また、d波超伝導状態と電子の交替磁束状態の関係について、平均場近似の範囲内ではこれらの2相は共存しないこと、基底状態は常にd波超伝導状態であることを示した。さらに平均場解として得られた各相について線形揺らぎの範囲内での安定性を示した。

さらに電子の交替磁束状態におけるグリーン関数を計算し、フェルミ面は、ゾーン内の小さな閉曲線であること、しかし、スペクトル強度の強い部分は閉曲線の一部であるために実験的には弧状のフェルミ面に見えることを示し、Fermi arcという見かけ上の謎に自然な解釈を与えた。さらにFermi arcのドープ量依存性、温度依存性について詳細な解析を行った。

本研究において用いたスレイブボソン法では、電子が複合粒子として記述されるために相関効果を取り入れやすい一方で、ややもすると物性論から離れて抽象論に終止してしまう恐れがある。それに対して、本研究の特徴は、観測可能な物理量を具体的に計算して交替磁束状態というひとつのシナリオの妥当性を主張している点にある。さらにこのことは強相関電子系におけるスレイブボゾン法という理論形式の有効性を示していることにもなっている。この2点に本研究の意義がある。

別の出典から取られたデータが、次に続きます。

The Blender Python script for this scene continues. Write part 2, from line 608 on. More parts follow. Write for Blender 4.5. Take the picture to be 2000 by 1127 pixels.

これらの成果に関しては、Physica C 1報、Physical Review B本論文1報がすでに出版されており、またPhysical Review B誌に現在投稿中のものが1報ある。

結び

本論文中の第4, 5章の一部は、吉岡大二郎氏との共同研究であるが、論文の提出者が主体となって分析を行ったもので、論文提出者の寄与は十分であると判断する。よって本論文は博士(学術)の学位請求論文として合格と認められる。